The shoe size data for women has a mean of 38.46 and a standard deviation of 1.84 . To convert to U.S. sizes, use USsize \(=\) EuroSize \(\times 0.7865-22.5\) a. What is the mean women's shoe size for these respondents in U.S. units? b. What is the standard deviation in U.S. units?

A tire manufacturer believes that the treadlife of its snow tires can be described by a Normal model with a mean of 32,000 miles and standard deviation of 2500 miles. a. If you buy one of these tires, would it be reasonable for you to hope it will last 40,000 miles? Explain. b. Approximately what fraction of these tires can be expected to last less than 30,000 miles? c. Approximately what fraction of these tires can be expected to last between 30,000 and 35,000 miles? d. Estimate the IQR of the treadlives. e. In planning a marketing strategy, a local tire dealer wants to offer a refund to any customer whose tires fail to last a certain number of miles. However, the dealer does not want to take too big a risk. If the dealer is willing to give refunds to no more than 1 of every 25 customers, for what mileage can he guarantee these tires to last?

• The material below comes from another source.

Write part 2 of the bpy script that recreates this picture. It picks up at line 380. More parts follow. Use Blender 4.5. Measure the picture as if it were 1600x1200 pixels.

NFL data from the 2015 football season reported the number of yards gained by each of the league's 488 receivers: The mean is 274.73 yards, with a standard deviation of 327.32 yards. a. According to the Normal model, what percent of receivers would you expect to gain more yards than 2 standard deviations above the mean number of yards? b. For these data, what does that mean? c. Explain the problem in using a Normal model here.

The mean household income in the U.S. in 2014 was about \(\$ 72,641\) and the standard deviation was about \(\$ 85,000\). (The median income was \(\$ 51,939 .\) ) If we used the Normal model for these incomes, a. What would be the household income of the top \(1 \% ?\) b. How confident are you in the answer in part a? C. Why might the Normal model not be a good one for incomes?